The important thing to learn here is the uniqueness of the Covenant relationship between God and Abraham. For the first time, we see the beginning of a two-way relationship: God doing something for Abraham, and Abraham doing something for God.

The blessings of God are passed on from one generation to another. The story of Abraham is about obedience to the will of God - not blind obedience, because the Bible stories tell us that Abraham frequently challenged God and asked questions. But in the end, he trusted this God who had made such extraordinary promises and in so doing formed a very special and personal relationship with God which, believers will argue, has continued through to the present day.

Abraham is an extraordinary figure in that almost alone of the Biblical characters he unites, or has the potential to unite, the three great monotheistic religions: Christianity, Judaism and Islam. He's there in all of them - he's important in all of them. In the Christian mass Abraham is mentioned specifically; when Muslims pray five times a day, they mention Abraham in that connection; and when Jews look back in the Torah, particularly to the covenant they made with Yahweh that made them Yahweh's chosen people, that was done through Abraham.

He's the father of all faiths. There's a great movement going on, and particularly in the wake of September the 11th in the States, where Christians, Jews and Muslims get together in 'Abraham Salons' to talk about Abraham.

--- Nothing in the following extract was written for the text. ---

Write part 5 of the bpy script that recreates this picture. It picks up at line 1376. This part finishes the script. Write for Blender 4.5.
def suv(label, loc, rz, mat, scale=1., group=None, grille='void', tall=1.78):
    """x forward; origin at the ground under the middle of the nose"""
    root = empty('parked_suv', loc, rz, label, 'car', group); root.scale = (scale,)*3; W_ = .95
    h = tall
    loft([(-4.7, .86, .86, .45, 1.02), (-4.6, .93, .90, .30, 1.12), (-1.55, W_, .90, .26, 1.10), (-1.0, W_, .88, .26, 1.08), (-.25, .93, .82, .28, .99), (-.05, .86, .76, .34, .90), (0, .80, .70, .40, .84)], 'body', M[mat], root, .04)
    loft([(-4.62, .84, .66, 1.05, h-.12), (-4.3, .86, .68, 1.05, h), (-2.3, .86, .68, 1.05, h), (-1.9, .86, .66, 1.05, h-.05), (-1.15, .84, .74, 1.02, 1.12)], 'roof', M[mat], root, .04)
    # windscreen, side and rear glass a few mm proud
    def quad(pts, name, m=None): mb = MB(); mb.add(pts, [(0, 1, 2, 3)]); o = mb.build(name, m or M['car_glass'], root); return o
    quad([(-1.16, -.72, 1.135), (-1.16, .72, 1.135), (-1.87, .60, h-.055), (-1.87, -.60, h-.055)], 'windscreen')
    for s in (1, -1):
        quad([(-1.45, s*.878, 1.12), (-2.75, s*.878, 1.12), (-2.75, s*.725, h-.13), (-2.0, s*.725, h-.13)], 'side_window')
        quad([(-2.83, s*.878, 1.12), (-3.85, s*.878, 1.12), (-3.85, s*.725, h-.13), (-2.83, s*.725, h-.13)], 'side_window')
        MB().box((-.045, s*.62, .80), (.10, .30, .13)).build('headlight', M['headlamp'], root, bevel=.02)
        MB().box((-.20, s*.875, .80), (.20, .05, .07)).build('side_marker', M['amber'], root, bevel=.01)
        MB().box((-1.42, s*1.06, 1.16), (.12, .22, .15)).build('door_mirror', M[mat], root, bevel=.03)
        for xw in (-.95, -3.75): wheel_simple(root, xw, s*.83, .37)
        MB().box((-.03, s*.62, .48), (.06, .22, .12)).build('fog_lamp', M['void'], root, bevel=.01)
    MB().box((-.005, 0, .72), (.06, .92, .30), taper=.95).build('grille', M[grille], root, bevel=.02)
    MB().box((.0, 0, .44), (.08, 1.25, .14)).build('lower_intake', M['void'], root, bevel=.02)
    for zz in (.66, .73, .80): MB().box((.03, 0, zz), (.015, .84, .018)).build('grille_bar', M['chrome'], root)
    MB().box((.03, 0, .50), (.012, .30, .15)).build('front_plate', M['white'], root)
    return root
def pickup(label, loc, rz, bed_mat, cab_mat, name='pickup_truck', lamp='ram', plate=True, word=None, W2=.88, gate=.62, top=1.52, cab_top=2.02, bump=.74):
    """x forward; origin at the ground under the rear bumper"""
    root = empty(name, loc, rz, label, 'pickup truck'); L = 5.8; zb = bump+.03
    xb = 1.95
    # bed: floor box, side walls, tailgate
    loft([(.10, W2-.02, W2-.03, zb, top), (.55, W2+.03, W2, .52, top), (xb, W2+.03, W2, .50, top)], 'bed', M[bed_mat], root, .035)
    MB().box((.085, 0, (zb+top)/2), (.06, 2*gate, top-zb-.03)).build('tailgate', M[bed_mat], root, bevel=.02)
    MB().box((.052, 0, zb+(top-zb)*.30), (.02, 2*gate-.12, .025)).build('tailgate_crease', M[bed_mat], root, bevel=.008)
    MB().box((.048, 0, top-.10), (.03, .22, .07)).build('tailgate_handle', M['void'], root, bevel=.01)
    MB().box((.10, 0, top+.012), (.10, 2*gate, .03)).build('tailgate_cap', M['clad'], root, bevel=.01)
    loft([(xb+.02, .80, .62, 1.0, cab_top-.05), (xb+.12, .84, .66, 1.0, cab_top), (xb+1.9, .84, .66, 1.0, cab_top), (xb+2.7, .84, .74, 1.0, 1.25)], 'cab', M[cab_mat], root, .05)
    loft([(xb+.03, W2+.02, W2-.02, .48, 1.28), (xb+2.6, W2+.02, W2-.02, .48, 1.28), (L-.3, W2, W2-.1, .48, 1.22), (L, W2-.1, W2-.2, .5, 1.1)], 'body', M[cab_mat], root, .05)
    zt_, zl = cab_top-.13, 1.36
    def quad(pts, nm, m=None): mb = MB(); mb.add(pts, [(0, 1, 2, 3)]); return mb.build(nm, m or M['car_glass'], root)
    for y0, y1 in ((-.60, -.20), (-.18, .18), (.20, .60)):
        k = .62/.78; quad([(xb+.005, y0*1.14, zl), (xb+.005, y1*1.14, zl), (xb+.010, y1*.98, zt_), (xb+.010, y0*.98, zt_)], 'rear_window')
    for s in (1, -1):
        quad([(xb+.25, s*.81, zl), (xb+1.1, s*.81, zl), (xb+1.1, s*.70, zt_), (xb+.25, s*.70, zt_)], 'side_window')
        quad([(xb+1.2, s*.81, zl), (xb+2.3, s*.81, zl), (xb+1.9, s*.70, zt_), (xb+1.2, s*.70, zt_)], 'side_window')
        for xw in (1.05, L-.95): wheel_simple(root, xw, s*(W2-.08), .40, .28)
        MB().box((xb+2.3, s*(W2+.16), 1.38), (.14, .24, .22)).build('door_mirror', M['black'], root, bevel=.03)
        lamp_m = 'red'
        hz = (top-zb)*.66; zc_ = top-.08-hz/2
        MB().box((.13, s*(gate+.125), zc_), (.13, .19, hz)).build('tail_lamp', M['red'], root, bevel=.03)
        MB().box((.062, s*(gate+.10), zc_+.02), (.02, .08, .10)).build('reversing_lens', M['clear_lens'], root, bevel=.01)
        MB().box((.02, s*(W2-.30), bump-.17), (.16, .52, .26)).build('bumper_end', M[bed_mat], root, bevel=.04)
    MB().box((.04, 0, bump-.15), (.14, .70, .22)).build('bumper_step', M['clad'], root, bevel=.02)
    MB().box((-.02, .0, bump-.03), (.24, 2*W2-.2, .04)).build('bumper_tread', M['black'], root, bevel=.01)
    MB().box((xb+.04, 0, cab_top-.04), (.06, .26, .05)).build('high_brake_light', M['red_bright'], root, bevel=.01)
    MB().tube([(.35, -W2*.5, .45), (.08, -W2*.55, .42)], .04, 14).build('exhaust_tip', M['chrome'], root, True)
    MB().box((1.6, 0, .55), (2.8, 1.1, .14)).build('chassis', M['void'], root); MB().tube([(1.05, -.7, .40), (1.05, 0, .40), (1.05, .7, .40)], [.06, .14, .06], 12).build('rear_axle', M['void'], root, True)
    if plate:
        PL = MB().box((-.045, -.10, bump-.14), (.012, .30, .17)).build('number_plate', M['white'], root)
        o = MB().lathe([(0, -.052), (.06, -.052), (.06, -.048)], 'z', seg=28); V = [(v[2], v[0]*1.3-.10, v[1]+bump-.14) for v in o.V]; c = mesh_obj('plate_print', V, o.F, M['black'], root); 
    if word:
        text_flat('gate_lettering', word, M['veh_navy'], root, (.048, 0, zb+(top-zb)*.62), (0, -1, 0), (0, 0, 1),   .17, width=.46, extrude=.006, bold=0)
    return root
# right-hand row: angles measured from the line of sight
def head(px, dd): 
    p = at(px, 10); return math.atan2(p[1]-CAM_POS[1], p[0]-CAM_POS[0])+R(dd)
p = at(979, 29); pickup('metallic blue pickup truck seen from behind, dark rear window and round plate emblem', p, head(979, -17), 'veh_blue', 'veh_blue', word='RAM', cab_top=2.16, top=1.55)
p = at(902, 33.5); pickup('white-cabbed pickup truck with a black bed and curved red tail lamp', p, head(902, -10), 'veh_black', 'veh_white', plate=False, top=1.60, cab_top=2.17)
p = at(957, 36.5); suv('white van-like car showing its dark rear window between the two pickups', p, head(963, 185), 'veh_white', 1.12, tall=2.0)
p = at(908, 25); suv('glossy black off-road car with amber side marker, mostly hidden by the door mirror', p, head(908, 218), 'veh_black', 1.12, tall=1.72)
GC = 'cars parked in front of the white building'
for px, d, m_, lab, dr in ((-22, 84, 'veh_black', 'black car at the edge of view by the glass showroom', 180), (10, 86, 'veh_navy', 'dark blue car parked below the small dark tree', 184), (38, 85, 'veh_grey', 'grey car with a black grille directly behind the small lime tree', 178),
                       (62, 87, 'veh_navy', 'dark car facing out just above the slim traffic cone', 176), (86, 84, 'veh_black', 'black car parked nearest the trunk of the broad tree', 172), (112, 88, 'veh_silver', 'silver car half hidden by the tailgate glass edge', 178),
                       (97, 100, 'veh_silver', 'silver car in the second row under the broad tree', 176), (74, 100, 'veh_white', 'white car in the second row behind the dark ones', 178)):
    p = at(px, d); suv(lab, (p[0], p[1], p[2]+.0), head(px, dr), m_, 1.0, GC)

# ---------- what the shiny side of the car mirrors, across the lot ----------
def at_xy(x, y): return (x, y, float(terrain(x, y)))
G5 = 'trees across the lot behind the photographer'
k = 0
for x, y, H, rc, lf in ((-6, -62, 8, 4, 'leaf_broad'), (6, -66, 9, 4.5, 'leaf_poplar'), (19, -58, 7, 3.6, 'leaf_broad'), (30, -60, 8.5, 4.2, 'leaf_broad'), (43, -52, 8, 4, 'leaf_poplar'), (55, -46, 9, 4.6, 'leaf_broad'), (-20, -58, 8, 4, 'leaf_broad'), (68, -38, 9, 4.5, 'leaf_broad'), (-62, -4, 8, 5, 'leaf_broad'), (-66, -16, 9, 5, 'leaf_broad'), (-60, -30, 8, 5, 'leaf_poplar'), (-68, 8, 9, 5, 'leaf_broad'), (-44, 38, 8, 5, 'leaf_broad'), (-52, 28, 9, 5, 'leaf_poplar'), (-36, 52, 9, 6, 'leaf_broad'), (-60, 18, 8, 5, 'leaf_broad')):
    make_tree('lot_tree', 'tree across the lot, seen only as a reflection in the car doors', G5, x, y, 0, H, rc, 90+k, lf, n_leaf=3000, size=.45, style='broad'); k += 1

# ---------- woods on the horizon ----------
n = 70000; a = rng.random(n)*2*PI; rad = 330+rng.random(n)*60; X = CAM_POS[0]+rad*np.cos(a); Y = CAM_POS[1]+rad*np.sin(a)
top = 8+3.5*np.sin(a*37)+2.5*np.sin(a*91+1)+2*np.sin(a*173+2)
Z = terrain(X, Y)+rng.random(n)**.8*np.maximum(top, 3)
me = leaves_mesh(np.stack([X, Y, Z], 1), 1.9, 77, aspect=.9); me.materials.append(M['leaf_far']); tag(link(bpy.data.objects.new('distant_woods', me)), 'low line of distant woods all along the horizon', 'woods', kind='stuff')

The idea is that in this world where we're terribly divided in faith, we will find a way forward through Abraham.

There's hope that he will bring these warring religious factions together. It's a lovely idea, and I think there's a lot of mileage in it. Abraham does have that uniting role. But I think the flip side of it, and unfortunately with religion there usually is a flip side, is that there are things about Abraham which emphasise the division of the different faiths.

For instance, Judaism and Islam can't even agree which of Abraham's sons it was that he offered in sacrifice. And most significantly, if Abraham is put in a political context, the Torah says that it was Abraham who received the covenant from Yahweh on behalf of the Jewish people, it made them the Chosen People, that Jews will say 'Because of Abraham, Jerusalem and the Holy Land is ours - God has given it to us. But of course in Islam, it's Abraham who is the first person who surrenders to Allah - and the very word 'Islam' means 'surrender' - so he's an incredibly significant figure in Islam as well.

From Islam's point of view, that surrender by Abraham, which again took place in that narrow disputed bit of land, means that Jerusalem and the Holy Land is for Islam. This is the foundation of Judaism, Christianity and Islam. Since Sarah is childless she tells Abraham he should conceive a child with Hagar.

However, once Hagar becomes pregnant, her relationship with Sarah turns bitter. Hagar leaves home but an angel of God tells her she will bear a son, Ishmael and he will be the head of many tribes and she should return home to Abraham and Sarah. Hagar returns and Ishmael is born.